A derailment on April 2 sparked further concerns over rail safety in Revelstoke.

CP Rail addresses council about rail safety following derailment

CP Rail defended its safety record to Revelstoke council on Tuesday, 12 days after a derailment downtown.

CP Rail defended its safety record to Revelstoke council on Tuesday, 12 days after a derailment downtown.

Mike Lovecchio, the manager of government affairs for CP Rail, addressed council about rail safety concerns, saying his company had the best safety record on the continent.

“We have been and continue to be the safest railroad in North America,” he said. “We have been so for over a decade.”

The presentation mostly focused on the transportation of dangerous goods, which Lovecchio noted was required under the Transportation Act.

“We have a common carrier obligation under the Canada Transportation Act which requires us to move all commodities,” he said, adding later, “As a railroad, from a risk profile, there are commodities we move that we would chose not to move if given the choice.”

Lovecchio went over CP Rail’s record, displaying charts that showed rail incidents were down in 2014, though generally it has hovered around two accidents per million train miles since 2000.

“99.997 per cent of time dangerous goods get to market without incident,” he said. “That 3/1000 of a percent that you see in on television is what everyone focuses on after Lac Megantic.”

Lovecchio said the DOT 111 cars that were being used to transport dangerous goods were being phased out and replaced with new CPC 1232 cars.

The chair of the Transportation Safety Board recently raised concerns about the new tanker cars in an interview with the Financial Post.

Lovecchio said CP has “a safety culture that is ingrained into everything we do.”

Still, he said the city should consider the rail line in its planning by, for example, not allowing houses to be built right next to the railway tracks.

“It doesn’t make sense to build houses right next to the tracks,” he said. “It is an industrial activity we are undertaking.”

Lovecchio was asked several questions by council.

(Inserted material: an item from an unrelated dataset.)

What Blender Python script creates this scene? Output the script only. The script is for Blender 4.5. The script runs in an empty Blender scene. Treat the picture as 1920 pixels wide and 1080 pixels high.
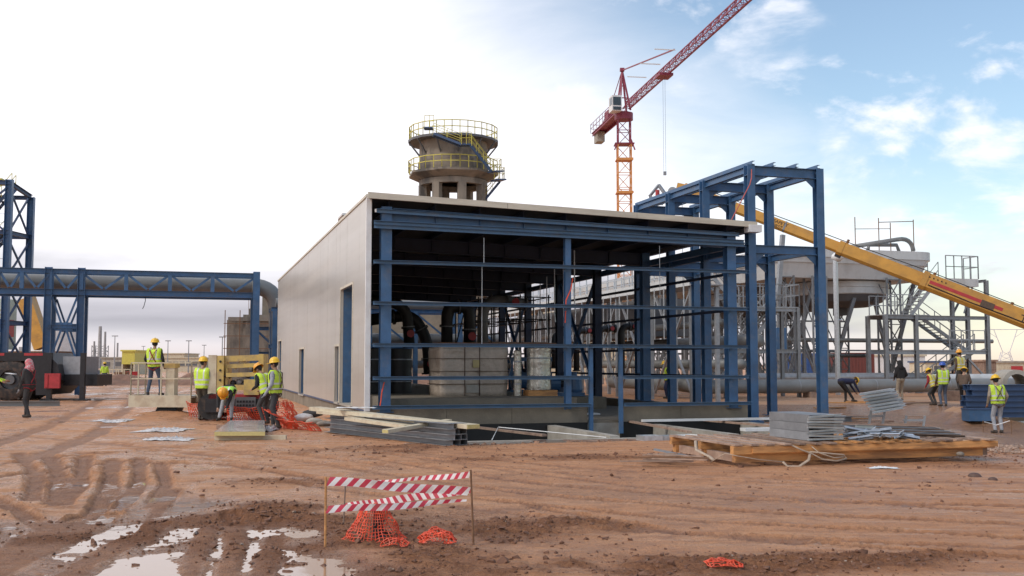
import bpy, bmesh, math, random, bisect
import numpy as np
from mathutils import Vector, Matrix, Euler, noise as mnoise
random.seed(7); R = math.radians
S = bpy.context.scene
COL = S.collection
# ------------------------------------------------------------------ camera
FPX, HOR, HC = 2000.0, 683.0, 1.6           # focal length and horizon row (1920x1080 frame), eye height
PITCH = math.atan((HOR - 540) / FPX)
cd = bpy.data.cameras.new('camera'); cam = bpy.data.objects.new('camera', cd); COL.objects.link(cam)
cd.sensor_width = 36; cd.lens = 36 * FPX / 1920; cd.clip_end = 6000; cd.clip_start = .1
cam.location = (0, 0, HC); cam.rotation_euler = (R(90) + PITCH, 0, 0); S.camera = cam
# ------------------------------------------------------------------ sky, sun, exposure
SUN_EL, SUN_AZ = R(42), R(-125)             # azimuth clockwise from +Y: behind the camera, to its left
W_ = bpy.data.worlds.new('World'); S.world = W_; W_.use_nodes = True
def make_world():
    nt = W_.node_tree; nt.nodes.clear(); N = nt.nodes.new; L = nt.links.new
    def mth(op, a, b=None, clamp=False):
        n = N('ShaderNodeMath'); n.operation = op; n.use_clamp = clamp
        for i, q in enumerate((a, b)):
            if q is None: continue
            if isinstance(q, (int, float)): n.inputs[i].default_value = q
            else: L(q, n.inputs[i])
        return n.outputs[0]
    def mrange(v, a, b, c=0., d=1.):
        n = N('ShaderNodeMapRange'); n.interpolation_type = 'SMOOTHSTEP'
        L(v, n.inputs[0])
        for i, q in enumerate((a, b, c, d)): n.inputs[i + 1].default_value = q
        return n.outputs[0]
    def mix(f, a, b):
        n = N('ShaderNodeMix'); n.data_type = 'RGBA'
        L(f, n.inputs[0])
        for i, q in ((6, a), (7, b)):
            if isinstance(q, tuple): n.inputs[i].default_value = (*q, 1)
            else: L(q, n.inputs[i])
        return n.outputs[2]
    def noise(vec, scale, det=6, rough=.55, dist=0.):
        n = N('ShaderNodeTexNoise'); L(vec, n.inputs['Vector']); n.inputs['Scale'].default_value = scale
        n.inputs['Detail'].default_value = det; n.inputs['Roughness'].default_value = rough
        n.inputs['Distortion'].default_value = dist
        return n.outputs['Fac']
    tc = N('ShaderNodeTexCoord'); sep = N('ShaderNodeSeparateXYZ'); L(tc.outputs['Generated'], sep.inputs[0])
    x, y, z = sep.outputs
    sky = N('ShaderNodeTexSky'); sky.sky_type = 'NISHITA'; sky.sun_disc = False
    sky.sun_elevation = SUN_EL; sky.sun_rotation = SUN_AZ; sky.air_density = 1.3; sky.dust_density = .3; sky.ozone_density = 2.2
    zc = mth('MAXIMUM', z, 0.02)
    comb = N('ShaderNodeCombineXYZ')                         # direction projected on a flat cloud layer
    L(mth('DIVIDE', x, mth('ADD', zc, .12)), comb.inputs[0]); L(mth('DIVIDE', y, mth('ADD', zc, .12)), comb.inputs[1])
    n1 = noise(comb.outputs[0], 1.3, 7, .6, .4); mp2 = N('ShaderNodeMapping'); L(tc.outputs['Generated'], mp2.inputs[0]); mp2.inputs['Location'].default_value = (.37, .2, .11); mp2.inputs['Scale'].default_value = (1, 1, 1.9)
    n2 = noise(mp2.outputs[0], 8.5, 8, .56, .25)
    mp = N('ShaderNodeMapping'); L(tc.outputs['Generated'], mp.inputs[0]); mp.inputs['Scale'].default_value = (1.2, 1.2, 9)
    n3 = noise(mp.outputs[0], 1.6, 6, .55, .3)
    # clear part of the sky: towards the right of the view and higher up
    f = mth('ADD', mth('MULTIPLY', mth('MINIMUM', z, .42), 2.2), mth('MULTIPLY', x, 1.7))
    f = mth('ADD', f, mth('MULTIPLY', mth('SUBTRACT', n1, .5), .35))
    clear = mrange(f, .38, 1.06)
    wisp = mrange(n2, .515, .66)
    wisp = mth('MULTIPLY', wisp, mrange(n1, .38, .58))
    clear = mth('MULTIPLY', clear, mth('SUBTRACT', 1., mth('MULTIPLY', wisp, .9)), True)
    # sky colour out of the sky texture, thinned by high haze
    blue = mix(mth('ADD', 0., .05), sky.outputs[0], (6.6, 7.6, 8.4))
    white = mix(mrange(n1, .3, .7), (8.4, 8.25, 8.5), (7.5, 7.5, 8.0))
    # grey stratus bank low over the horizon, pale gap beneath it
    zz = mth('ADD', z, mth('MULTIPLY', mth('SUBTRACT', n3, .5), .07))
    bank = mth('MULTIPLY', mrange(zz, .008, .040), mrange(zz, .115, .055))
    grey = mix(mrange(n3, .35, .65), (2.9, 2.86, 3.2), (4.3, 4.2, 4.6))
    low = mix(mrange(z, .0, .05), (5.6, 5.0, 5.0), white)
    cl = mix(bank, low, grey)
    col = mix(clear, cl, blue)
    bg = N('ShaderNodeBackground'); L(col, bg.inputs[0]); bg.inputs[1].default_value = .15
    out = N('ShaderNodeOutputWorld'); L(bg.outputs[0], out.inputs[0])
make_world()
sd = bpy.data.lights.new('sun', 'SUN'); sd.energy = 1.5; sd.angle = R(14); sd.color = (1, .94, .86)
sun = bpy.data.objects.new('sun', sd); COL.objects.link(sun)
sv = Vector((math.sin(SUN_AZ) * math.cos(SUN_EL), math.cos(SUN_AZ) * math.cos(SUN_EL), math.sin(SUN_EL)))
sun.rotation_euler = sv.to_track_quat('Z', 'Y').to_euler(); sun.location = sv * 60
vs = S.view_settings; vs.view_transform = 'Standard'; vs.look = 'None'; vs.exposure = 0.0; vs.gamma = 1
vs.use_curve_mapping = False
S.cycles.max_bounces = 6; S.cycles.diffuse_bounces = 3; S.cycles.use_denoising = True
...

Linda Nixon asked about track inspections. Lovecchio responded saying the track is inspected two to three times a week. The company uses technology to determine if there’s an issue with the track, then sends out crews to conduct repairs.

Aaron Orlando asked about emergency response plans, particularly as it pertains to a heavy gas leak. Lovecchio passed the reply to Rob Girard, the city’s fire chief and emergency coordinator. Girard said the city had plans in place in case of an emergency, including possible evacuation of affected areas.

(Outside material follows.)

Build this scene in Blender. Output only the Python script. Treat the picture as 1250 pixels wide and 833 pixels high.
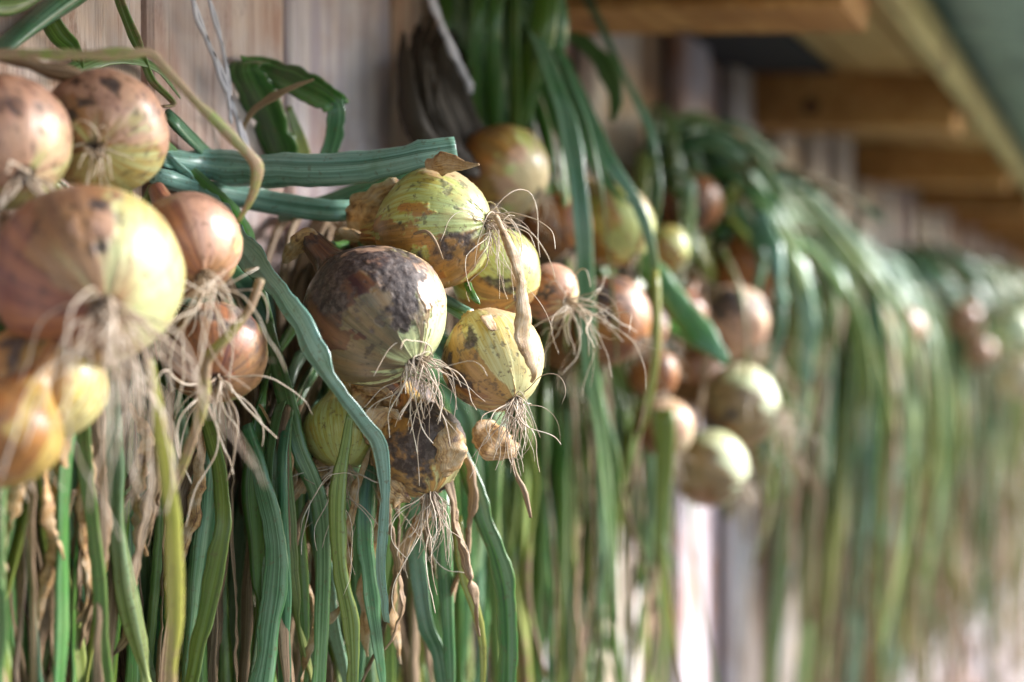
import bpy, math, random
import numpy as np
from mathutils import Vector, Matrix
random.seed(7)
R = math.radians
sc = bpy.context.scene
for o in list(bpy.data.objects): bpy.data.objects.remove(o)
col = sc.collection

# ------------------------------------------------------------------ camera
D, H, YAW, PITCH, FP = 0.50, 2.50, R(23.0), R(1.35), 1736.1
cam_d = bpy.data.cameras.new('camera'); cam = bpy.data.objects.new('camera', cam_d); col.objects.link(cam)
CP = Vector((0, -D, H))
Fw = Vector((math.cos(YAW)*math.cos(PITCH), math.sin(YAW)*math.cos(PITCH), -math.sin(PITCH)))
Rt = Fw.cross(Vector((0, 0, 1))).normalized(); Up = Rt.cross(Fw).normalized()
cam.matrix_world = Matrix((( Rt.x, Up.x, -Fw.x, CP.x), (Rt.y, Up.y, -Fw.y, CP.y), (Rt.z, Up.z, -Fw.z, CP.z), (0, 0, 0, 1)))
cam_d.sensor_width = 36; cam_d.lens = 50; cam_d.clip_start = 0.02; cam_d.clip_end = 3000
cam_d.dof.use_dof = True; cam_d.dof.focus_distance = 0.755; cam_d.dof.aperture_fstop = 3.1; cam_d.dof.aperture_blades = 9
sc.camera = cam

# ------------------------------------------------------------------ world, sun, exposure
SUN_EL, SUN_AZ = R(28), R(-50)          # azimuth: direction towards the sun, measured from +X to +Y
wd = bpy.data.worlds.new('World'); sc.world = wd; wd.use_nodes = True
nt = wd.node_tree; bg = nt.nodes['Background']
sky = nt.nodes.new('ShaderNodeTexSky'); sky.sky_type = 'NISHITA'; sky.sun_disc = False
sky.sun_elevation = SUN_EL; sky.sun_rotation = R(90) - SUN_AZ; sky.air_density = 1.3; sky.dust_density = 1.0; sky.ozone_density = 2.0
nt.links.new(sky.outputs[0], bg.inputs[0]); bg.inputs[1].default_value = 0.105
sd = bpy.data.lights.new('sun', 'SUN'); sun = bpy.data.objects.new('sun', sd); col.objects.link(sun)
sd.energy = 3.4; sd.angle = R(24); sd.color = (1.0, 0.99, 0.985)
sv = Vector((math.cos(SUN_EL)*math.cos(SUN_AZ), math.cos(SUN_EL)*math.sin(SUN_AZ), math.sin(SUN_EL)))
sun.rotation_euler = sv.to_track_quat('Z', 'Y').to_euler(); sun.location = (3, -6, 6)
sc.view_settings.view_transform = 'Standard'; sc.view_settings.look = 'None'
sc.view_settings.gamma = 1.0; sc.view_settings.exposure = 1.98

# ------------------------------------------------------------------ helpers
def ray(px, py): return Fw + Rt*((px-625)/FP) + Up*((416.5-py)/FP)
def PZ(px, py, z): return CP + ray(px, py)*z                 # point at a distance z in front of the lens
def PW(px, py, off):                                         # point at a distance off in front of the wall face
    r = ray(px, py); return CP + r*((D-off)/r.y)
def camv(x, y, z): return (Rt*x + Up*y - Fw*z).normalized()  # x right, y up, z towards the lens
def props(o, label=None, cat=None, group=None, kind=None):
    if label: o['label'] = label
    if cat: o['category'] = cat
    if group: o['group'] = group
    if kind: o['kind'] = kind
    return o
def empty(name, loc, **k):
    o = bpy.data.objects.new(name, None); col.objects.link(o); o.location = loc; o.empty_display_size = 0.02
    return props(o, **k)
def mesh_obj(name, verts, faces, mat, parent=None, attrs=None, smooth=True, kind=None):
    me = bpy.data.meshes.new(name)
    org = parent.location if parent is not None else Vector((0, 0, 0))
    if isinstance(verts, np.ndarray): verts = verts - np.array(org)
    else: verts = [Vector(v)-org for v in verts]
    me.from_pydata(verts if not isinstance(verts, np.ndarray) else verts.tolist(), [], faces)
    if smooth: me.polygons.foreach_set('use_smooth', [True]*len(me.polygons))
    for n, a in (attrs or {}).items():
        a = np.asarray(a, dtype=np.float32)
        if a.shape[1] == 4:
            at = me.attributes.new(n, 'FLOAT_COLOR', 'POINT'); at.data.foreach_set('color', a.ravel())
        else:
            at = me.attributes.new(n, 'FLOAT_VECTOR', 'POINT'); at.data.foreach_set('vector', a.ravel())
    me.materials.append(mat); me.update()
    o = bpy.data.objects.new(name, me); col.objects.link(o)
    if parent is not None: o.parent = parent
    if kind: o['kind'] = kind
    return o

# vectorised value noise
_rs = np.random.RandomState(3); _perm = _rs.rand(64, 64, 64)
def vn(p):
    i = np.floor(p).astype(int); f = p-i; f = f*f*(3-2*f); i = i % 64; j = (i+1) % 64
    g = lambda a, b, c: _perm[a, b, c]
    x0, y0, z0 = i[:, 0], i[:, 1], i[:, 2]; x1, y1, z1 = j[:, 0], j[:, 1], j[:, 2]
    fx, fy, fz = f[:, 0], f[:, 1], f[:, 2]
    a = g(x0, y0, z0)*(1-fx)+g(x1, y0, z0)*fx; b = g(x0, y1, z0)*(1-fx)+g(x1, y1, z0)*fx
    c = g(x0, y0, z1)*(1-fx)+g(x1, y0, z1)*fx; d = g(x0, y1, z1)*(1-fx)+g(x1, y1, z1)*fx
    return ((a*(1-fy)+b*fy)*(1-fz)+(c*(1-fy)+d*fy)*fz)*2-1
def fbm(p, o=4):
    s, a, t = 0, 1.0, 0
    for k in range(o):
        s = s+vn(p*(2**k)+k*7.3)*a; t += a; a *= 0.55
    return s/t
def ss(a, b, x):
    t = np.clip((x-a)/(b-a), 0, 1); return t*t*(3-2*t)
def spline(pts, n):
    """Catmull-Rom through pts (arrays), n samples, near-uniform in arc length."""
    P = np.array([list(p) for p in pts], float)
    P = np.vstack([2*P[0]-P[1], P, 2*P[-1]-P[-2]])
    out = []
    for k in range(1, len(P)-2):
        for t in np.linspace(0, 1, 16, endpoint=False):
            a, b, c, d = P[k-1], P[k], P[k+1], P[k+2]
            out.append(.5*((2*b)+(-a+c)*t+(2*a-5*b+4*c-d)*t*t+(-a+3*b-3*c+d)*t**3))
    out.append(P[-2]); out = np.array(out)
    m = min(3, out.shape[1]); L = np.concatenate([[0], np.cumsum(np.linalg.norm(np.diff(out[:, :m], axis=0), axis=1))])
    s = np.linspace(0, L[-1], n)
    return np.stack([np.interp(s, L, out[:, k]) for k in range(out.shape[1])], 1), L[-1]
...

CP Rail would be responsible for any financial costs related to a derailment, said Lovecchio.

Mayor Mark McKee said the city “dodged a bullet” with only grain being spilled and not something more serious.

“It’s a concern for council, it’s a concern for the community,” he said. “I want to make sure we’re as vigilant as possible.”

As for the cause of the April 2 derailment, Lovecchio said it had yet to be determined.